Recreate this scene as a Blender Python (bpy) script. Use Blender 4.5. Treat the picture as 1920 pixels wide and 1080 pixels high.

* * *

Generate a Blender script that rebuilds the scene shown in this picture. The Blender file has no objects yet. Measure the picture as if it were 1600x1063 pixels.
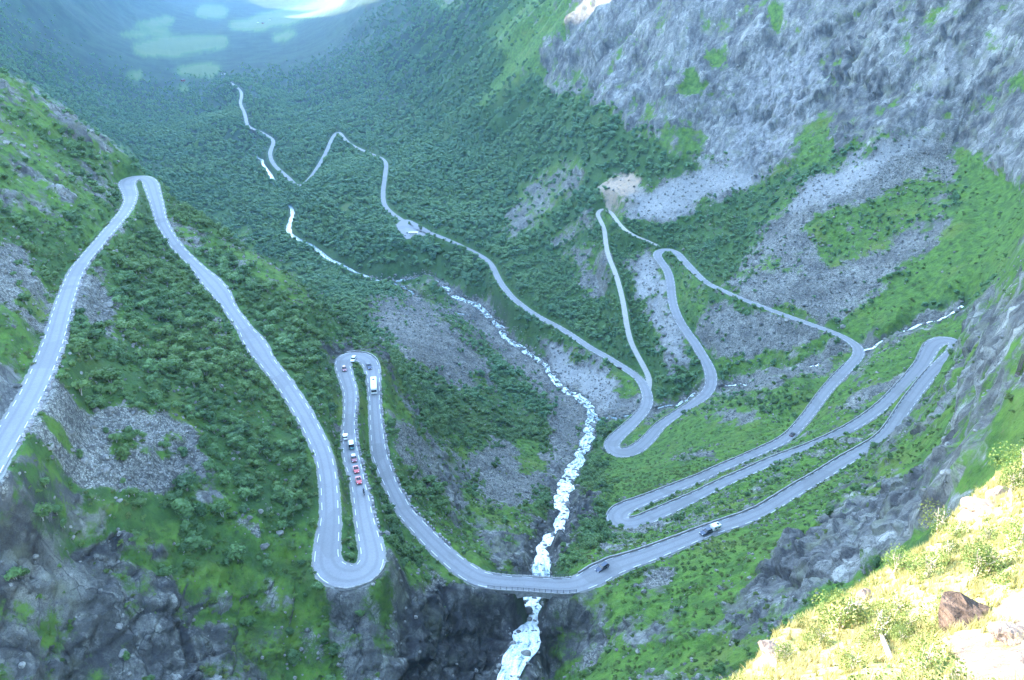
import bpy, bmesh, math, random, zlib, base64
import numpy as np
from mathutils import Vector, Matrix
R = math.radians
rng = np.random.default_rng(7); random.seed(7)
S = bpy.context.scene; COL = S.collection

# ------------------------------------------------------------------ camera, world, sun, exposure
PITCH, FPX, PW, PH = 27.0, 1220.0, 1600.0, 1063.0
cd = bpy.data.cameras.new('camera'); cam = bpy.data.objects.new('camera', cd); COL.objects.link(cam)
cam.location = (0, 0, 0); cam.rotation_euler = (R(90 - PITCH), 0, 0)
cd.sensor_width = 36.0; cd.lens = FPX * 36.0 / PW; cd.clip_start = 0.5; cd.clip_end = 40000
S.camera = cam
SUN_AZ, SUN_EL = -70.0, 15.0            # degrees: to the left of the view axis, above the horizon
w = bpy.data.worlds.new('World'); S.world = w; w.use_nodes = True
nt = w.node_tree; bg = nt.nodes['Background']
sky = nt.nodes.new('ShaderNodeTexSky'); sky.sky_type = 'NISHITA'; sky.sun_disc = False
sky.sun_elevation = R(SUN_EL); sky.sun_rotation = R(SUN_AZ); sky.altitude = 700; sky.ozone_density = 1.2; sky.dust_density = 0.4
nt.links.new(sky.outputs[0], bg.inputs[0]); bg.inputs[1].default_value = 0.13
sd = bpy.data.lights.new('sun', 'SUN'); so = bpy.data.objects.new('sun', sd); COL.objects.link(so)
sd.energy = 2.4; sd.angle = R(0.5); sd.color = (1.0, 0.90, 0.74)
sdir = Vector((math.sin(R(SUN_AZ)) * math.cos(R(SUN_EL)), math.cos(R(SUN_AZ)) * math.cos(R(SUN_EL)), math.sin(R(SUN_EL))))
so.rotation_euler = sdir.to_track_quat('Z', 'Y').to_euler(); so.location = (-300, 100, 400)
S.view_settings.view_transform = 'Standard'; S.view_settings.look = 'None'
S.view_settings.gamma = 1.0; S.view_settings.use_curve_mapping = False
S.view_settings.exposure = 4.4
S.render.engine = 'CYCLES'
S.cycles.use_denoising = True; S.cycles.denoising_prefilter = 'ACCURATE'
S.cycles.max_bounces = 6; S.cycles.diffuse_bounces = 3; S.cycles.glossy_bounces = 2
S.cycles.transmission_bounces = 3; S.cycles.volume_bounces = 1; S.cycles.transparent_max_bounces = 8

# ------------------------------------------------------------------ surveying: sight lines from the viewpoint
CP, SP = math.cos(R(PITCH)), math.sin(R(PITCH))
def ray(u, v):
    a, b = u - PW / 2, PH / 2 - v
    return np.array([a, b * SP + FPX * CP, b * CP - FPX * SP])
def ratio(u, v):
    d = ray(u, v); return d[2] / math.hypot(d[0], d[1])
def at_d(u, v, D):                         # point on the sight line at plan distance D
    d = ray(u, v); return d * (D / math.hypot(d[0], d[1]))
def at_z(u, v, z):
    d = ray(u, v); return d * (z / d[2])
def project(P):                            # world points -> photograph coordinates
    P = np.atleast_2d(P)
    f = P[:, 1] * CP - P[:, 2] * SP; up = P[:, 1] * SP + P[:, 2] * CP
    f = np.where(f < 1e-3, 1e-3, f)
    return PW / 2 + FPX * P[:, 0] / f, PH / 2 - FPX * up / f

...

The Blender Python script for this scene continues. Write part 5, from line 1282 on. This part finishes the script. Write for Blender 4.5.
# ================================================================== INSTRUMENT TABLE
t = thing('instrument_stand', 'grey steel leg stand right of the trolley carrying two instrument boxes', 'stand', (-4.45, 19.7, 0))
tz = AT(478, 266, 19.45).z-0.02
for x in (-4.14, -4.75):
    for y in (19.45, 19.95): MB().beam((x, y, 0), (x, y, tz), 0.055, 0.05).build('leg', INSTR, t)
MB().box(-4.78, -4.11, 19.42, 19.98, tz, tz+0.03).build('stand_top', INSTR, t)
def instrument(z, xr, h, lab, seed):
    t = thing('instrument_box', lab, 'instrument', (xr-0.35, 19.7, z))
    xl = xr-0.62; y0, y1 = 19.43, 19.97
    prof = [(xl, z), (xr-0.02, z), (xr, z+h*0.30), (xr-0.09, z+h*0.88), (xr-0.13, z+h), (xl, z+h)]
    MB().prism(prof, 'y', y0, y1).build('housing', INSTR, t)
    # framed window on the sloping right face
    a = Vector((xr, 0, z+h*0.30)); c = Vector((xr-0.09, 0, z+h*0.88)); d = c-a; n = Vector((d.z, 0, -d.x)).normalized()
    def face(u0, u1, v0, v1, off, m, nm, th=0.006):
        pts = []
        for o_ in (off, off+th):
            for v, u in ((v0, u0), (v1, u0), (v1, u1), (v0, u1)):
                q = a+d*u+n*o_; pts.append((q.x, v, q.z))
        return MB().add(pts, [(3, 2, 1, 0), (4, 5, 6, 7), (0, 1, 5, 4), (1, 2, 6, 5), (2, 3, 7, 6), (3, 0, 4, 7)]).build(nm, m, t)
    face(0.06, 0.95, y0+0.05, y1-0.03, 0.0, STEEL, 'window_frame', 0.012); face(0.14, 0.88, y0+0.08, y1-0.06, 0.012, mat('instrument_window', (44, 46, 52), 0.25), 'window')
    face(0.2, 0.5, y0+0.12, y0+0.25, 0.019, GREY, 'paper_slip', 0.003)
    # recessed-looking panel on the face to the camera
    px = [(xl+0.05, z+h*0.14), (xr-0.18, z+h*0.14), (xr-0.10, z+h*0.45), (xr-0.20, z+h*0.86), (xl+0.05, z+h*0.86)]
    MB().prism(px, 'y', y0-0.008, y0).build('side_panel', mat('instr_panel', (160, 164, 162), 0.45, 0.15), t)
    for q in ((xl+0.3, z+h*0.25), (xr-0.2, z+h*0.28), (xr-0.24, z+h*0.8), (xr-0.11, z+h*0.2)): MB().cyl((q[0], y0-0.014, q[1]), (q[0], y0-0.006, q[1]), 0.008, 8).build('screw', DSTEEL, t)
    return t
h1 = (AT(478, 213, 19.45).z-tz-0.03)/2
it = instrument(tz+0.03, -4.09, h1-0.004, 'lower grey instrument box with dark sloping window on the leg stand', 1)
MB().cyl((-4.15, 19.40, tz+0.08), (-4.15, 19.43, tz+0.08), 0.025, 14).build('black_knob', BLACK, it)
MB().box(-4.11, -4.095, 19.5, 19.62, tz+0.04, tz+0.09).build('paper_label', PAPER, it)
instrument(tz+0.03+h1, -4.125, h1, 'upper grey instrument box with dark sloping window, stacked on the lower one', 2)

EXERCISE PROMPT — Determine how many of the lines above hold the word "pixels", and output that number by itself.

OUTPUT — 2